--- start ---

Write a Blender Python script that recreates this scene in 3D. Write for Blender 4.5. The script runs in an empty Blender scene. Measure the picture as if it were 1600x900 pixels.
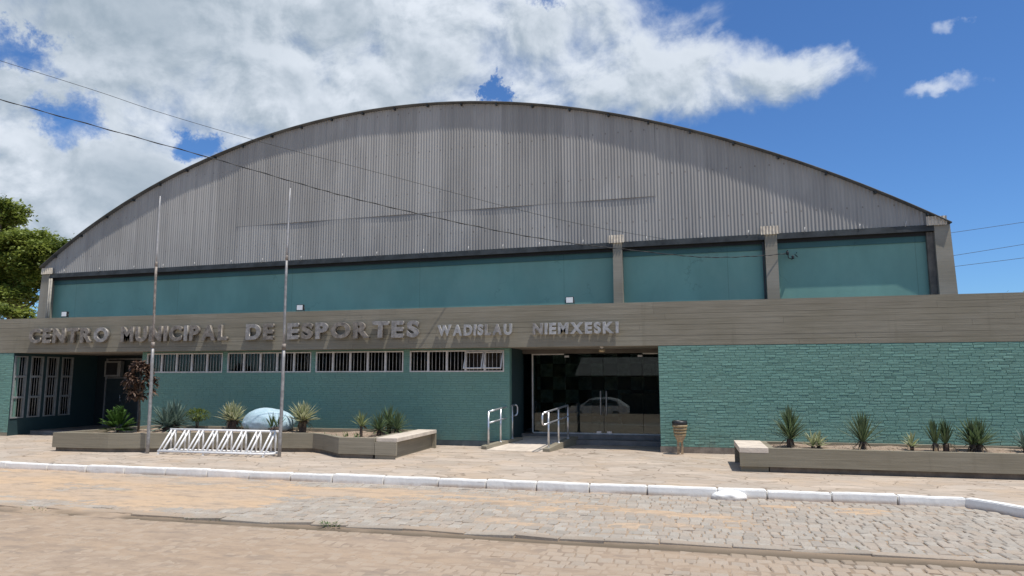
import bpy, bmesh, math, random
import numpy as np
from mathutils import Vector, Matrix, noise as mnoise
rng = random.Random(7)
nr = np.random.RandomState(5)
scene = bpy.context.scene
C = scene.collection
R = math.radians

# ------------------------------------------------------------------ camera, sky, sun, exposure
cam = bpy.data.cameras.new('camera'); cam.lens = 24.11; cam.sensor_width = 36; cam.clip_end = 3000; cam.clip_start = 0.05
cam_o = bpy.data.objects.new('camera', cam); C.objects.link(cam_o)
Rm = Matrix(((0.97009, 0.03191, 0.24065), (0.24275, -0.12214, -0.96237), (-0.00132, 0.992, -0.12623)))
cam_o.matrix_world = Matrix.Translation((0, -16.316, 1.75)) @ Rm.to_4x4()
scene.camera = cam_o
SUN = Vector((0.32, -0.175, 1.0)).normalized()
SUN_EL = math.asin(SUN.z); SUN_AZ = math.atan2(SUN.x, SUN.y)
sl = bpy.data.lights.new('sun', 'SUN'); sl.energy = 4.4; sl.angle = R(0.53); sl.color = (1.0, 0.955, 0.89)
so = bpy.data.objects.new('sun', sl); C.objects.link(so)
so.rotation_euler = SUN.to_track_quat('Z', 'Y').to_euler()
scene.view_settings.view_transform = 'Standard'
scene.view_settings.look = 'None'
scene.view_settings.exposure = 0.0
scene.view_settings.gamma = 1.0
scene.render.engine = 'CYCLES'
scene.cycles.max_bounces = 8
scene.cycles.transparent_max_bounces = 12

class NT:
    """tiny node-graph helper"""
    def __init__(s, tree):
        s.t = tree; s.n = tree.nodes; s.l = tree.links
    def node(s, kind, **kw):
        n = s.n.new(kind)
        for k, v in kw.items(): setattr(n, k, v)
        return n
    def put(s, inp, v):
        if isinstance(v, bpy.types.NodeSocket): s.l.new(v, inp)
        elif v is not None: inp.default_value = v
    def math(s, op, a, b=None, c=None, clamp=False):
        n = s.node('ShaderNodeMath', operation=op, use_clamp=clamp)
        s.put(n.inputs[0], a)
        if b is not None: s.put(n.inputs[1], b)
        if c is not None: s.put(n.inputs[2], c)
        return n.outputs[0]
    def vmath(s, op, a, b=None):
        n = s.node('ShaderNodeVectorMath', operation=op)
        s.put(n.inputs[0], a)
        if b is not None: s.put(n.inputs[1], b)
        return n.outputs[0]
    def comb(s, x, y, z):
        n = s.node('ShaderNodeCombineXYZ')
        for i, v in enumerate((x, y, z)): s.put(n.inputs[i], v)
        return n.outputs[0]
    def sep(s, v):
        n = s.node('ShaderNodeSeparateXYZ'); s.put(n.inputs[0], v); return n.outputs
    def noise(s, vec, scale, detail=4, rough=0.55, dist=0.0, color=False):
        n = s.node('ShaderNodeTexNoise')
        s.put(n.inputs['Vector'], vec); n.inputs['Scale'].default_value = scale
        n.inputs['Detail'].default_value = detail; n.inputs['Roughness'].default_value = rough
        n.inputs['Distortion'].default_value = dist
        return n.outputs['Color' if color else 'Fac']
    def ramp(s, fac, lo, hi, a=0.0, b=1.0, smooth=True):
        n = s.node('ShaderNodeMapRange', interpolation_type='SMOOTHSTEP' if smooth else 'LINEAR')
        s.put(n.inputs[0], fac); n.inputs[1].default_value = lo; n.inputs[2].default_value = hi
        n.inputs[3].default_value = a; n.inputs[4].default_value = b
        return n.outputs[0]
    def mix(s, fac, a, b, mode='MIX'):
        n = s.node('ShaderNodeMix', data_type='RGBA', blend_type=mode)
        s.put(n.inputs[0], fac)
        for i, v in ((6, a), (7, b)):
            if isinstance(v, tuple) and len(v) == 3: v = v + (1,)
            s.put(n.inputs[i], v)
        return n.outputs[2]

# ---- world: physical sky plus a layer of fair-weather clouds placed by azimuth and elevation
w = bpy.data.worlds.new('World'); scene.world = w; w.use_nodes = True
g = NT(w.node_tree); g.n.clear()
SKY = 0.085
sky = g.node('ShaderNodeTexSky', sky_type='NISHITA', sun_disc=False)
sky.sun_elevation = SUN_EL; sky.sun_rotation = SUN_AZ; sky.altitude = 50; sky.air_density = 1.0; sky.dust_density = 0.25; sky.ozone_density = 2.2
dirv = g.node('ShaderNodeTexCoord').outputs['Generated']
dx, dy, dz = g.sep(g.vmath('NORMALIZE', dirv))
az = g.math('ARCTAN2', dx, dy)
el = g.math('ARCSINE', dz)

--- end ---

Challenge: Leave every image out, and retype the material exactly.

Exercise answer:
Write a Blender Python script that recreates this scene in 3D. Write for Blender 4.5. The script runs in an empty Blender scene. Measure the picture as if it were 1600x900 pixels.
import bpy, bmesh, math, random
import numpy as np
from mathutils import Vector, Matrix, noise as mnoise
rng = random.Random(7)
nr = np.random.RandomState(5)
scene = bpy.context.scene
C = scene.collection
R = math.radians

# ------------------------------------------------------------------ camera, sky, sun, exposure
cam = bpy.data.cameras.new('camera'); cam.lens = 24.11; cam.sensor_width = 36; cam.clip_end = 3000; cam.clip_start = 0.05
cam_o = bpy.data.objects.new('camera', cam); C.objects.link(cam_o)
Rm = Matrix(((0.97009, 0.03191, 0.24065), (0.24275, -0.12214, -0.96237), (-0.00132, 0.992, -0.12623)))
cam_o.matrix_world = Matrix.Translation((0, -16.316, 1.75)) @ Rm.to_4x4()
scene.camera = cam_o
SUN = Vector((0.32, -0.175, 1.0)).normalized()
SUN_EL = math.asin(SUN.z); SUN_AZ = math.atan2(SUN.x, SUN.y)
sl = bpy.data.lights.new('sun', 'SUN'); sl.energy = 4.4; sl.angle = R(0.53); sl.color = (1.0, 0.955, 0.89)
so = bpy.data.objects.new('sun', sl); C.objects.link(so)
so.rotation_euler = SUN.to_track_quat('Z', 'Y').to_euler()
scene.view_settings.view_transform = 'Standard'
scene.view_settings.look = 'None'
scene.view_settings.exposure = 0.0
scene.view_settings.gamma = 1.0
scene.render.engine = 'CYCLES'
scene.cycles.max_bounces = 8
scene.cycles.transparent_max_bounces = 12

class NT:
    """tiny node-graph helper"""
    def __init__(s, tree):
        s.t = tree; s.n = tree.nodes; s.l = tree.links
    def node(s, kind, **kw):
        n = s.n.new(kind)
        for k, v in kw.items(): setattr(n, k, v)
        return n
    def put(s, inp, v):
        if isinstance(v, bpy.types.NodeSocket): s.l.new(v, inp)
        elif v is not None: inp.default_value = v
    def math(s, op, a, b=None, c=None, clamp=False):
        n = s.node('ShaderNodeMath', operation=op, use_clamp=clamp)
        s.put(n.inputs[0], a)
        if b is not None: s.put(n.inputs[1], b)
        if c is not None: s.put(n.inputs[2], c)
        return n.outputs[0]
    def vmath(s, op, a, b=None):
        n = s.node('ShaderNodeVectorMath', operation=op)
        s.put(n.inputs[0], a)
        if b is not None: s.put(n.inputs[1], b)
        return n.outputs[0]
    def comb(s, x, y, z):
        n = s.node('ShaderNodeCombineXYZ')
        for i, v in enumerate((x, y, z)): s.put(n.inputs[i], v)
        return n.outputs[0]
    def sep(s, v):
        n = s.node('ShaderNodeSeparateXYZ'); s.put(n.inputs[0], v); return n.outputs
    def noise(s, vec, scale, detail=4, rough=0.55, dist=0.0, color=False):
        n = s.node('ShaderNodeTexNoise')
        s.put(n.inputs['Vector'], vec); n.inputs['Scale'].default_value = scale
        n.inputs['Detail'].default_value = detail; n.inputs['Roughness'].default_value = rough
        n.inputs['Distortion'].default_value = dist
        return n.outputs['Color' if color else 'Fac']
    def ramp(s, fac, lo, hi, a=0.0, b=1.0, smooth=True):
        n = s.node('ShaderNodeMapRange', interpolation_type='SMOOTHSTEP' if smooth else 'LINEAR')
        s.put(n.inputs[0], fac); n.inputs[1].default_value = lo; n.inputs[2].default_value = hi
        n.inputs[3].default_value = a; n.inputs[4].default_value = b
        return n.outputs[0]
    def mix(s, fac, a, b, mode='MIX'):
        n = s.node('ShaderNodeMix', data_type='RGBA', blend_type=mode)
        s.put(n.inputs[0], fac)
        for i, v in ((6, a), (7, b)):
            if isinstance(v, tuple) and len(v) == 3: v = v + (1,)
            s.put(n.inputs[i], v)
        return n.outputs[2]

# ---- world: physical sky plus a layer of fair-weather clouds placed by azimuth and elevation
w = bpy.data.worlds.new('World'); scene.world = w; w.use_nodes = True
g = NT(w.node_tree); g.n.clear()
SKY = 0.085
sky = g.node('ShaderNodeTexSky', sky_type='NISHITA', sun_disc=False)
sky.sun_elevation = SUN_EL; sky.sun_rotation = SUN_AZ; sky.altitude = 50; sky.air_density = 1.0; sky.dust_density = 0.25; sky.ozone_density = 2.2
dirv = g.node('ShaderNodeTexCoord').outputs['Generated']
dx, dy, dz = g.sep(g.vmath('NORMALIZE', dirv))
az = g.math('ARCTAN2', dx, dy)
el = g.math('ARCSINE', dz)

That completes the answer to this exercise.